Final Roar
A review of Bob Briner's, "Final Roar," by Dr. Douglas Groothuis.
Briner, Bob Final Roar. Nashville, TN: Broadman and Holman. 2000. 164 pages; no index.
Bob Briner (1935-99) was a thoughtful and successful businessman-as well as a visionary(?) for the Kingdom of God. In several books written in the 1990s, beginning with Roaring Lambs (1993), he admonished Christians to be saltier and more visible in contemporary culture. He challenged disciples of Jesus to make their presence better known in the media, the arts, and education. In other words, they should be “roaring lambs”-notable, but meek and Christ-like throughout culture. He discouraged Christians from claiming victim status or complaining about cultural disintegration when, in fact, they were doing almost nothing to inject a Christian worldview and ethic into their culture.
This was Briner's last book, which was completed by others after his death in 1999. He chides Christians that “we are the problem” (chapter one). “We haven't given our country the opportunity even to reject the truth of Scripture because we have rarely been in the place even to offer it. In this way, we have not shown up. We have failed America” (page 10). Instead of trying to “win a culture war” (and defeat our “enemies”), we should offer hope and truth to the world, as Christ did. From a wealth of personal experience, Briner urges Christians to engage in intelligent, active, and effective involvement in the media and the arts. Christian educators should “raise the bar” of excellence and challenge their students to permeate their culture for the glory of God.
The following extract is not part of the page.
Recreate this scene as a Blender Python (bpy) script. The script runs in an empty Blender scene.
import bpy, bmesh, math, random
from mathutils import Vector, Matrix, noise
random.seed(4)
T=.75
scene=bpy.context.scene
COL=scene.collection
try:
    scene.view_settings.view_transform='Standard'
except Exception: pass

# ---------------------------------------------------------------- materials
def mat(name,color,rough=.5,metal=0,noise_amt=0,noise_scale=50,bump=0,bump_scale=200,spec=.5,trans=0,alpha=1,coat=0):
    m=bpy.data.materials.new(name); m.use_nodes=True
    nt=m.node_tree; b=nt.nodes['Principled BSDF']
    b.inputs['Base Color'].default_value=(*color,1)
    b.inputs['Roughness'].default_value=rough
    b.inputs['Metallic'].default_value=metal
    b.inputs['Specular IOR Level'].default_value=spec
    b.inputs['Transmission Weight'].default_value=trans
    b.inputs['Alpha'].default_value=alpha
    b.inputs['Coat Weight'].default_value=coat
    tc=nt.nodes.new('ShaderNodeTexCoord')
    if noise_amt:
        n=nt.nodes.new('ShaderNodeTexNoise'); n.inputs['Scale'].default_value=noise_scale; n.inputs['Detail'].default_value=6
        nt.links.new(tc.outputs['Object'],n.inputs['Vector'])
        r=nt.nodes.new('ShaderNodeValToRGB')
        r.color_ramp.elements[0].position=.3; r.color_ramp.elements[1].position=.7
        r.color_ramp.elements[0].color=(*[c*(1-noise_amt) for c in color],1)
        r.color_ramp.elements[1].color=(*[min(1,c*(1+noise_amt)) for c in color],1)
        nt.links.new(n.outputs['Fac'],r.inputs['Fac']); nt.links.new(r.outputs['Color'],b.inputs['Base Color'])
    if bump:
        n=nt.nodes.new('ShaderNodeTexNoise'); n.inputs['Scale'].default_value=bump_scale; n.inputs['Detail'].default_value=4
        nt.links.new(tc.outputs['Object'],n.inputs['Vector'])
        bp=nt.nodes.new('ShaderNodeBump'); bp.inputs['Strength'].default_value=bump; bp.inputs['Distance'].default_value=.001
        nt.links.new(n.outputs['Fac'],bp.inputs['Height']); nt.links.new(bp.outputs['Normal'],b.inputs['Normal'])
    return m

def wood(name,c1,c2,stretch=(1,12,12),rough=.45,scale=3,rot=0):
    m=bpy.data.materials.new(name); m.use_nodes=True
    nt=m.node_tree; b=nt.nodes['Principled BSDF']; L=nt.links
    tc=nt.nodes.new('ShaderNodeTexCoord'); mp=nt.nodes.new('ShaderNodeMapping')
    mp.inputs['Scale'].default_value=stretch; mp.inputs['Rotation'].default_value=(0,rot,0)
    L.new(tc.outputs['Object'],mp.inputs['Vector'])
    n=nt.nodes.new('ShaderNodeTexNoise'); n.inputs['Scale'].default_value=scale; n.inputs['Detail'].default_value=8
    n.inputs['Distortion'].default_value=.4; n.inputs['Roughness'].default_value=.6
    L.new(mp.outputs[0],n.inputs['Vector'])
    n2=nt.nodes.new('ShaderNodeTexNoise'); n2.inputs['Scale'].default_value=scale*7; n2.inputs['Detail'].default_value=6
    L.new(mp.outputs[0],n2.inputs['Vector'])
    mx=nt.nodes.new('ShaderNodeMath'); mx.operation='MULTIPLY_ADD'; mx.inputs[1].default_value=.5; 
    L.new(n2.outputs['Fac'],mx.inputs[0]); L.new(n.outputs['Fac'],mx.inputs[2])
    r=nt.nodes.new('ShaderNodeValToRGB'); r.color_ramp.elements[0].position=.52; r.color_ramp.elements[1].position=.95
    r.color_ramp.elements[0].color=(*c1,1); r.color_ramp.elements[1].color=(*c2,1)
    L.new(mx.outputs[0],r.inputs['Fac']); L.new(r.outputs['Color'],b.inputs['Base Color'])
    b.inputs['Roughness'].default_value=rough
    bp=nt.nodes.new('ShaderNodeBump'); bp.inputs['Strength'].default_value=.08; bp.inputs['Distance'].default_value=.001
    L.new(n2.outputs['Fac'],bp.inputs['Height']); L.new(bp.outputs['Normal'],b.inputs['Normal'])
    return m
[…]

Moreover (and this warmed my curmudgeonly heart), they should insist on the proper use of English-in both writing and speaking-when linguistic laziness is winning (and debasing) the day.
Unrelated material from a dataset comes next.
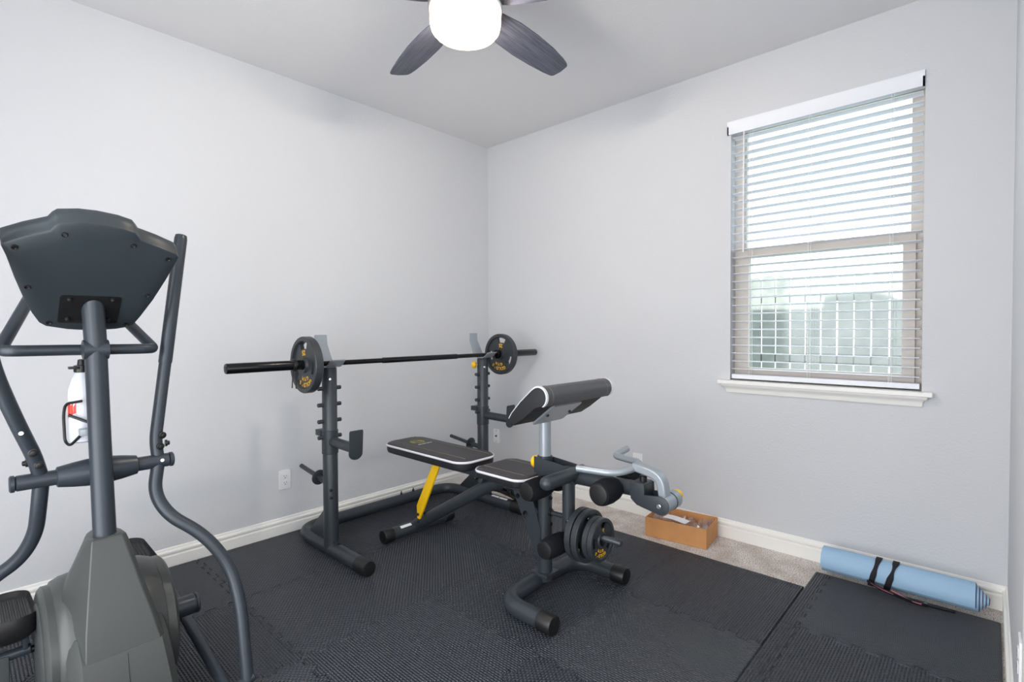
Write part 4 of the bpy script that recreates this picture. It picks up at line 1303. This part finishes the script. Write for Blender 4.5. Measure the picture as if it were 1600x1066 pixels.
outlet(lambda u, v, w_: (XR - w_, -1.285 - u, 0.40 + v), 'white duplex outlet on the wall strip at the frame edge', 'duplex')

# ------------------------------------------------------------------ cardboard box with its packing
bxr = math.atan2(-0.262 + 0.303, 1.968 - 1.616)
bo0 = V(1.616, -0.300, 0.0)
cb, sbn = math.cos(bxr), math.sin(bxr)
BW, BD, BH = 0.352, 0.232, 0.112
def bxf(u, v, w_):
    return (bo0.x + u * cb - v * sbn, bo0.y + u * sbn + v * cb, w_)
box = thing('cardboard_box', (1.77, -0.16, 0), 'open brown cardboard box on the carpet against the wall', 'box')
def bpanel(name, u0, v0, u1, v1, z0, z1):
    return B().prism([(u0, v0), (u1, v0), (u1, v1), (u0, v1)], lambda u, v, w_: bxf(u, v, z0 + w_), z1 - z0).build(name, M['card'], box, 0)
tk = 0.004
bpanel('side_panel', 0, 0, BW, tk, 0.002, BH)
bpanel('side_panel', 0, BD - tk, BW, BD, 0.002, BH + 0.002)
bpanel('end_panel', 0, tk, tk, BD - tk, 0.002, BH)
bpanel('end_panel', BW - tk, tk, BW, BD - tk, 0.002, BH - 0.002)
bpanel('base_panel', tk, tk, BW - tk, BD - tk, 0.002, 0.006)
bag = B()
rnd = random.Random(5)
nx, ny = 26, 16
vs = []
for j in range(ny):
    for i in range(nx):
        u = 0.012 + (BW - 0.024) * i / (nx - 1)
        v = 0.012 + (BD - 0.024) * j / (ny - 1)
        edge = min(i, nx - 1 - i, j, ny - 1 - j)
        z = 0.075 + 0.022 * math.sin(i * 0.9 + j * 0.5) * math.cos(j * 0.8 - i * 0.3) + rnd.uniform(-0.012, 0.012)
        if i < 4 or i > nx - 5:
            z += 0.030 * (1 - min(i, nx - 1 - i) / 4)
        vs.append(bxf(u, v, min(z, BH + 0.012)))
fs = [(j * nx + i, j * nx + i + 1, (j + 1) * nx + i + 1, (j + 1) * nx + i) for j in range(ny - 1) for i in range(nx - 1)]
bag.faces(vs, fs)
bgo = bag.build('plastic_bag', M['film'], None, 0)
tag(bgo, 'crumpled clear plastic bag inside the cardboard box', 'bag')
sh = B()
vs = []
for j in range(2):
    for i in range(6):
        u = 0.085 + 0.14 * i / 5
        v = 0.03 + 0.065 * j
        vs.append(bxf(u + 0.01 * j, v + 0.02 * (1 - i / 5), 0.112 + 0.004 * math.sin(i * 0.9)))
vs2 = [(p[0], p[1], p[2] - 0.0008) for p in vs]
fs = [(i, i + 1, 6 + i + 1, 6 + i) for i in range(5)]
sh.faces(vs, fs)
so = sh.build('paper_sheet', M['paper'], None, 30)
tag(so, 'white paper sheet on the plastic in the cardboard box', 'paper')

# ------------------------------------------------------------------ rolled exercise mat and carry strap
YX0, YX1, YR = 2.507, 3.075, 0.066
yc, zc = -0.141, TH + YR + 0.001
YAWM = 0.0
roll = thing('rolled_mat', (2.8, yc, TH), 'rolled light blue exercise mat lying along the wall under the window', 'exercise mat')
N = 5 * 40
turns = 4.6
th_ = 0.0068
outer, inner, darks = B(), B(), B()
rows = []
for k in range(N + 1):
    a = k / N * turns * 2 * math.pi
    r_ = 0.012 + (YR - 0.012) * k / N
    ext = 0.0105 * math.floor((1 - k / N) * turns + 0.15)
    a2 = a + R(200) - turns * 2 * math.pi
    ca_, sa_ = math.cos(a2), math.sin(a2)
    rows.append((r_, ca_, sa_, ext))
def ringpts(r_, ca_, sa_, x):
    return (x, yc + r_ * ca_, zc + r_ * sa_)
vo, vi = [], []
for r_, ca_, sa_, ext in rows:
    vo.append((ringpts(r_, ca_, sa_, YX0 + ext * 0.1), ringpts(r_, ca_, sa_, YX1 + ext - 0.003)))
    ri = r_ - th_
    vi.append((ringpts(max(ri, 0.003), ca_, sa_, YX0 + ext * 0.1), ringpts(max(ri, 0.003), ca_, sa_, YX1 + ext)))
fl = [p for pr_ in vo for p in pr_]
outer.faces(fl, [(2 * k, 2 * k + 1, 2 * k + 3, 2 * k + 2) for k in range(N)])
outer.build('outer_face', M['matblue'], roll, 60)
fl = [p for pr_ in vi for p in pr_]
inner.faces(fl, [(2 * k, 2 * k + 1, 2 * k + 3, 2 * k + 2) for k in range(N)])
inner.build('inner_face', M['matedge'], roll, 60)
fl = []
for k in range(N + 1):
    fl += [vo[k][1], vi[k][1], vo[k][0], vi[k][0]]
fcs = [(4 * k, 4 * k + 1, 4 * k + 5, 4 * k + 4) for k in range(N)] + [(4 * k + 2, 4 * k + 3, 4 * k + 7, 4 * k + 6) for k in range(N)] + [(0, 1, 3, 2), (4 * N, 4 * N + 1, 4 * N + 3, 4 * N + 2)]
darks.faces(fl, fcs)
darks.build('roll_edge', M['matedge'], roll, 60)
st = thing('carry_strap', (2.73, yc - 0.02, TH), 'black and pink carry strap looped around the rolled blue mat', 'strap')
def loop(x_top, x_bot, wd, tw, name):
    b = B()
    rs = []
    for k in range(49):
        a = R(-150 + 300 * k / 48 + 90)
        a = R(k / 48 * 360)
        x = x_bot + (x_top - x_bot) * (0.5 + 0.5 * math.sin(a))
        ww = wd * (1 - tw * max(0, math.sin(a * 3 + 0.6)) * 0.55)
        ro_, ri_ = YR + 0.0030, YR + 0.0006
        rs.append([(x - ww, yc + ro_ * math.cos(a), zc + ro_ * math.sin(a)), (x + ww, yc + ro_ * math.cos(a), zc + ro_ * math.sin(a)),
                   (x + ww, yc + ri_ * math.cos(a), zc + ri_ * math.sin(a)), (x - ww, yc + ri_ * math.cos(a), zc + ri_ * math.sin(a))])
    b.loft(rs, caps=False)
    return b.build(name, M['strap'], st, 40)
loop(2.735, 2.705, 0.0115, 0.6, 'strap_loop')
loop(2.800, 2.765, 0.0125, 1.0, 'strap_loop')
def band(pts, wv, th2, name, material):
    pts = fillet([(p[0], p[1] - 0.026, p[2] + 0.004) for p in pts], 0.03, 6)
    b = B()
    rs = []
    for i, p in enumerate(pts):
        t_ = (pts[min(i + 1, len(pts) - 1)] - pts[max(i - 1, 0)]).normalized()
        up_ = V(0, -0.75, 0.66)
        sd = (up_ - t_ * up_.dot(t_)).normalized()
        nn_ = t_.cross(sd)
        rs.append([p + sd * wv + nn_ * th2, p - sd * wv + nn_ * th2, p - sd * wv - nn_ * th2, p + sd * wv - nn_ * th2])
    b.loft(rs)
    return b.build(name, material, st, 40)
band([(2.70, -0.192, 0.052), (2.75, -0.200, 0.036), (2.81, -0.204, 0.026), (2.87, -0.212, 0.021), (2.92, -0.205, 0.021)], 0.017, 0.0016, 'sling', M['strap'])
band([(2.715, -0.199, 0.050), (2.76, -0.206, 0.036), (2.80, -0.209, 0.031)], 0.0035, 0.0012, 'pink_stripe', M['pink'])
band([(2.79, -0.197, 0.040), (2.83, -0.209, 0.033), (2.875, -0.219, 0.026), (2.90, -0.216, 0.024)], 0.0038, 0.0014, 'pink_stripe', M['pink'])
band([(2.89, -0.20, 0.018), (2.93, -0.195, 0.018), (2.98, -0.19, 0.018), (3.01, -0.185, 0.018)], 0.008, 0.003, 'buckle_strap', M['strap'])
B().box((2.905, -0.217, 0.022), (2.918, -0.206, 0.027), 0.001, 1, Matrix.Rotation(R(30), 3, 'Z')).build('buckle_glint', M['chrome'], st, 0)
for o in bpy.data.objects:
    if '_origin' in o:
        del o['_origin']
I applaud most everything in this stimulating and challenging book. As Os Guinness says, the problem is not that there are not enough Christians, but that they are not Christian enough where they are! That was Briner's essential message, and it desperately needs to be heard and heeded today-especially as American culture moves increasingly away from a Christian ethic and worldview and instead embraces all manner of debauchery and degradation.
Nevertheless, Briner is sometimes overly simplistic, as when he says we are not called to reform society by changing laws but to be salt and light. Both, in fact, are needed. Laws may be unjust and oppressive. If so, they need to be changed for the good of society. Remember the civil rights movement. Think of law pertaining to abortion today. When Briner writes of a Christian presence in music he seems to assume that musical forms are morally neutral and that Christian content and character is what matters. I agree with Ken Myers (see his All God's Children and Blue Suede Shoes) that cultural forms are every bit as important as content. We must labor to make both form and content as honoring to God as possible.
These criticisms, however, do not counterbalance the overall value of this book to educate and mobilize Christians to be all that their Lord called them to be.